Pay no attention. I'm just another nobody, yammering about inane things. I enjoy blogging for the typing. I enjoy writing for the movements of a pen[cil]. I am no great mind.

Monday, May 18

Getting lost again

Still awake, doing it again. Getting lost again, though thankfully not feeling lost regarding what i should do with my life. I, just now, got lost in the internets/puter. But lately, I've been getting lost in my own head, having trouble remembering what conversations happened with who & about what. Trying to read, browse the web, watch TV and/or listen to music all simultaneously and getting confused about the content I've jumped to not being the same as what I'd just finished with
Spacing out in conversations I'm interested in. For it's one thing to be bored & space out as a result, quite another to do so in convos one finds interesting & entertaining. Perhaps it's simply stress over finances, insurance, & future plans: Should we buy a house or co-op with T&Y in a 2Flat similar to my parents' & uncle's situation, will we have enough money to keep up w/mortgage payments. I'm quite willing to work if need be, but would like to be a stay at home mommy when the time comes.

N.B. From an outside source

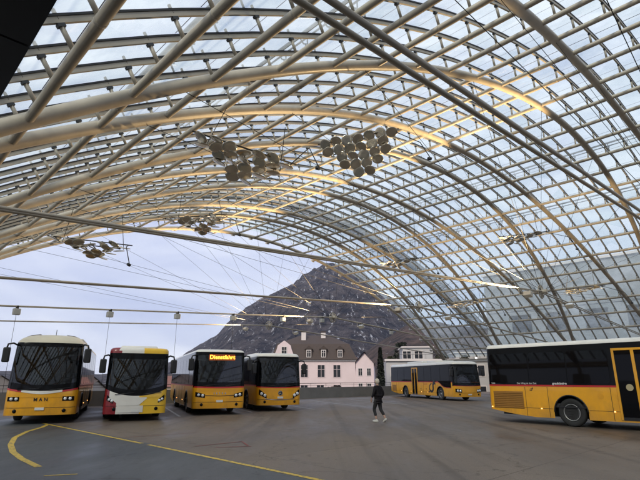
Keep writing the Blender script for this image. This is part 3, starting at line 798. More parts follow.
make_bus(dict(name='coach',label='tall yellow coach with cream domed roof, leftmost of the parked buses',loc=(-11.0,19.9,0),yaw=yaw_of(.37,-.93),
  L=12.2,H=3.52,W=2.55,zr=3.08,rr=.75,rf=.8,bow=.2,rc=.26,fs=1.2,wt=3.14,ss=1.38,swt=2.95,z0=.34,rake=.13,axles=(-2.7,-8.9),colors=col1,zcuts=[3.12,1.44,1.27],
  wlo=lambda y:1.22+.13*(abs(y)/1.25)**2.2,hood=b1_hood,win_r=[(-2.2-i*1.6,-3.7-i*1.6) for i in range(6)],win_l=[(-1.2-i*1.6,-2.7-i*1.6) for i in range(6)],
  mz=3.02,mr=.42,hl=(.95,.17,.42),pz=.58,extra=b1_extra,gear=[(-5,-8,.9,.14)],gearm=cream,seams=[-3.6,-5,-6.5,-10.2],markers=[-4.5,-7.5]))
# --- red / white / yellow city bus
def col2(x,y,z,reg):
    if reg=='t': return white
    side=darkred if y<-.80 else (yel2 if y>.12 else white)
    if reg=='f':
        if z>2.78 or z<.98: return side
        return blackg
    if z>2.85 : return white
    if z<1.0: return darkred if y<0 else yel2
    return blackg
def b2_hood(patch,root,e,zlo):
    def lo(y): return .985
    patch('red_cheek',darkred,-e,-1.05,.95,lambda y:zlo(y),.010,6,3)
    patch('white_hood',white,-1.06,.12,lambda y:.95,lambda y:zlo(y),.013,14,3)
    patch('yellow_cheek',yel2,.11,e,lambda y:.95,lambda y:zlo(y),.010,10,3)
    # white V panel reaching down, coloured bumper corners
    patch('white_apron',white,-1.06,.42,lambda y:.64+ (max(0,-y-.62))*.72+max(0,y-.12)*.9,lambda y:.96,.014,16,3)
def b2_extra(root,patch,fx,w,hw):
    patch('bumper_step',white,-.72,.30,.36,.63,.02,10,2)
make_bus(dict(name='city_bus',label='low city bus with wine red, white and yellow front, second from the left',loc=(-7.75,21.3,0),yaw=yaw_of(.39,-.92),
  L=12,H=3.02,W=2.5,zr=2.88,rr=.16,rf=.14,bow=.14,rc=.22,fs=1.0,wt=2.76,ss=1.0,swt=2.7,z0=.3,rake=.10,axles=(-2.7,-8.7),colors=col2,zcuts=[2.78,.98,2.85],
  wlo=lambda y:1.02+.30*(abs(y)/1.25)**2.2,hood=b2_hood,win_r=[(-2.6-i*1.5,-4.0-i*1.5) for i in range(6)],win_l=[(-1.2-i*1.6,-2.7-i*1.6) for i in range(6)],
  mz=2.62,mr=.22,hl=(.83,.16,.26),hslope=.5,pz=.42,extra=b2_extra,gear=[(-1.2,-4.2,.8,.13)],seams=[-4.5,-6.,-7.4,-10.],topb=3))
# --- bus with lit sign
def b3_extra(root,patch,fx,w,hw):
    p=patch('destination_display',ledbg,-.62,.72,2.60,2.90,.022,12,2)
    x=fx(0,2.75)+.03
    text('sign_letters','Dienstfahrt',.27,ledm,FR(x,.05,2.755),p,bold=.006,spacing=1.03)
    text('maker_letters','SETRA',.115,chrome,FR(fx(0,1.02)+.012,0,1.02),root,spacing=2.3,bold=.002)
    b=MB(); b.m(black); b.tube([(fx(y,.9)+.01,y,.93-.03*(1-abs(y)/.7)) for y in [-.7+i*.14 for i in range(11)]],.014,6); b.build('grille_line',root)
make_bus(dict(name='regional_bus',label='yellow bus with an orange lit destination sign above its windscreen',loc=(-4.95,24.9,0),yaw=yaw_of(.37,-.93),
  L=12.2,H=3.15,W=2.55,zr=3.0,rr=.2,rf=.2,bow=.14,rc=.2,fs=1.3,wt=3.0,ss=1.35,swt=2.75,z0=.32,rake=.06,axles=(-2.8,-9.0),colors=post_colors(1.35,3.02,1.3),zcuts=[3.02],
  wlo=lambda y:1.32+.03*(abs(y)/1.25)**2,hood=red_line(1.3,.06),win_r=[(-2.3-i*1.55,-3.8-i*1.55) for i in range(6)],win_l=[(-1.2-i*1.6,-2.7-i*1.6) for i in range(6)],
  mz=2.78,mr=.2,hl=(.95,.2,.46),hslope=.15,pz=.66,extra=b3_extra,gear=[(-4.8,-7.6,.8,.12)],seams=[-3.8,-5,-6.5,-7.9,-10.2],markers=[-4.5,-7.5],topb=2))
# --- fourth
def b4_extra(root,patch,fx,w,hw):
    b=MB(); b.m(black); x=fx(0,.95)+.012; c=Vector((x,0,.95))
    b.lathe([(0,.13),(.015,.12),(.018,.002)],24,Matrix.Translation(c)@Matrix.Rotation(R_(-90),4,'Z')); e=b.build('emblem_disc',root)
    b=MB(); b.m(chrome)
    b.tube([c+Vector((.02,.11*math.cos(t),.11*math.sin(t))) for t in [i*math.pi/12 for i in range(24)]],.008,6,closed=True)
    for k in range(3):
        t=math.pi/2+k*2*math.pi/3; b.tube([c+Vector((.02,0,0)),c+Vector((.02,.11*math.cos(t),.11*math.sin(t)))],.008,6,rad=[.014,.004])
    b.build('star_emblem',e)
    patch('bumper_inlay',chrome,-.85,.85,lambda y:.58+.08*(y/.85)**2,lambda y:.61+.08*(y/.85)**2,.014,20,1)
make_bus(dict(name='regional_bus',label='yellow bus with round star emblem, standing directly left of the pink house',loc=(-2.2,27.9,0),yaw=yaw_of(.36,-.93),
  L=12.,H=3.12,W=2.55,zr=2.95,rr=.24,rf=.22,bow=.18,rc=.26,fs=1.28,wt=2.9,ss=1.32,swt=2.72,z0=.32,rake=.10,axles=(-2.8,-8.8),colors=post_colors(1.32,2.93,1.28),zcuts=[2.93],
  wlo=lambda y:1.30-.04*(1-(abs(y)/1.25)**2),hood=red_line(1.3,.045),win_r=[(-2.3-i*1.55,-3.8-i*1.55) for i in range(6)],win_l=[(-1.2-i*1.6,-2.7-i*1.6) for i in range(6)],
  mz=2.65,mr=.2,hl=(.9,.24,.42),hslope=.5,pz=.72,extra=b4_extra,gear=[(-3,-5.5,.8,.12),(-7.5,-9.5,.8,.12)],seams=[-3.8,-5,-6.5,-7.9,-10.2],topb=1))
# --- mid-distance bus, side on
def b5_extra(root,patch,fx,w,hw):
    horn(root,-3.95,-(hw+.008),.97,1.1)
    # black glass sweeping down to the front door
    b=MB(); b.m(busglass)
    pts=[(-2.9,1.52),(-2.7,1.47),(-2.4,1.36),(-2.1,1.18),(-1.8,1.08),(-1.2,1.03),(-.66,1.03),(-.66,1.56),(-1.5,1.56)]
    b.poly([(x,-(hw+.012),z) for x,z in pts]); b.keep=1; b.build('quarter_glass',root)
    b=MB(); b.m(redp)
    for u,v in zip(pts[:6],pts[1:7]): b.tube([(u[0],-(hw+.012),u[1]-.02),(v[0],-(hw+.012),v[1]-.02)],.022,5)
    b.build('red_stripe',root)
    b=MB(); b.m(brown); b.box((-12.1,-(hw+.014),.55),(-11.2,-(hw-.02),1.15),.01); b.build('engine_grille',root)
    text('side_lettering','www.postauto.ch',.09,redp,SR(-5.,-(hw+.008),1.28),root)
    for x in (-4.9,-5.9,-7.3,-9.8): 
        b=MB(); b.m(black); b.box((x-.06,-(hw+.008),.82),(x+.06,-(hw-.01),.90),.005); b.build('flap_handle',root)
h5=Vector((.276,-.961,0)).normalized(); rt5=Vector((h5.y,-h5.x,0))   # right of heading
fc=Vector((10.85,40.2,0))-rt5*1.275
make_bus(dict(name='regional_bus',label='distant yellow bus with black post horn on its flank, behind the walking person',loc=fc,yaw=math.atan2(h5.y,h5.x),
  L=12.6,H=3.12,W=2.55,zr=2.9,rr=.26,rf=.22,bow=.2,rc=.26,fs=1.15,wt=2.85,ss=1.42,swt=2.75,z0=.32,rake=.12,axles=(-2.45,-9.1),colors=post_colors(1.42,2.88,1.15),zcuts=[2.88],
  wlo=lambda y:1.16+.03*(abs(y)/1.25)**2,hood=red_line(1.2,.03),win_r=[(-.9,-2.3),(-2.35,-3.9),(-3.95,-5.2),(-5.25,-6.45),(-7.75,-9.3),(-9.35,-10.8),(-10.85,-12.2)],win_l=[(-1.2-i*1.6,-2.7-i*1.6) for i in range(6)],
  doors=[(-6.5,-7.65,yel)],mz=2.6,mr=.3,hl=(.8,.26,.5),hslope=.1,pz=.5,extra=b5_extra,gear=[(-3.4,-5.3,.85,.17),(-6.2,-9.4,.85,.2)],seams=[-3.2,-5.4,-7.7,-10.6,-11.15],markers=[-4.6,-5.8,-7.9,-10.]))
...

I guess I'm still feeling overwhelmed as well I know I'm not the youngest bride on the planet, nor am I in an unusually young age bracket, but I still feel a sense of 'I'm going too fast, I'm rushing things and perhaps this time around these emotions come to mind while I'm still very much awake. I'm feeling downright panicky. I'm 25, I'm young, should I be trying to have kids so soon, should I have taken more time to decide, I'm feeling rather ill & dizzy.

Friday, May 15

Anger

I've been reading the HP series in anticipation for the upcoming movie. "Want to be up to snuff."
It seems that Snape is often angered. Made me think, I don't know that I really understand "angry", don't get me wrong, I'm sure I've been angry often. But I'm more likely to become frustrated and irritated. Not angry. I'll internalize a great deal when truly stressed. But angry, not often, then again, some of my more spectacular fights with my ex seemed closer to rage than anger.
When pushed to far or hard, I feel almost gleefully into rage. But so anger is a confusing emotion to me. Happiness, joy, sadness, and many aspects in between, are more easily understood; not anger.
And how can someone be angry all the time, is it more anguish that become aggressive? Or great, constant physical pain turned into aggressive actions toward other? Or simply a desired state of being? Something one has found to be their simplest form of a livelihood. I don't get anger, I've seen many facets(?) of it. Behaving spitefully, is this a form of anger? Being malicious?
I like to believe that I don't truly hate anyone. Hate being the polar opposite of love. You think about parents or sibs, you're spouse/partner, think of what they're doing, of what you'll be doing later in the day. That kind of constant effort is difficult, with regards to hating someone. It's easy to love someone, or many. However to hate anyone, that sort of constant vigilance, is tiresome. To think about something or someone all day everyday in a negative way, NO THANK YOU.
But so, back to my original point, maybe I don't understand anger, because I don't hate. (I try not to, anyway.

Tuesday, May 12

Dream Advice

Normally I just enjoy the dreams I have, write them down (or blog 'em) to remember them.
But last night/early morning, seems my unconscious may be trying to tell me something more concrete. I was sitting at a picnic bench with a slew of friends, all telling me I should choose something. Go back to school and do something with my life. Now, awake, I realize that I am doing plenty, with my life, to make me happy. That's the important part. But the night before, I was having a minor/mini panic attack or something. Not sure it could truly be an attack, just a realization. I'm no longer clear of the particular emotions I was experiencing. I was daunted by the prospect of motherhood. I felt like the decision to do it so soon was wrong or weird. I'm only 25. I'm not ready for this, I'm feeling excited and anxious. I know every possible parent out there likely goes through similar doubts and anxieties. But it was as though I had forgotten how wrong it was for me to have decided that I want kids and soon. How did I come to feel like that last night? Now I know it can't precisely be called a panic attack however minor, because I was still falling asleep as I was thinking of how preposterous the notion of me breeding was.
I imagine the dream was brought on by the emotions prior to sleeping.
The emotions were extraordinarily clear, then. I felt overwhelmed at my decision. They were along the lines of "I shouldn't have been married so quickly, I shouldn't be planning to have a baby so quickly, I should be enjoying my 'individual' life far longer." I don't regret getting married. I don't intend to back down from having kids. The emotions just sort of came out of nowhere and I had the urge to record them before I forgot.
I have moments of clarity in both directions it would seem. Extraordinarily happy and good, and so mighty negative moments as well.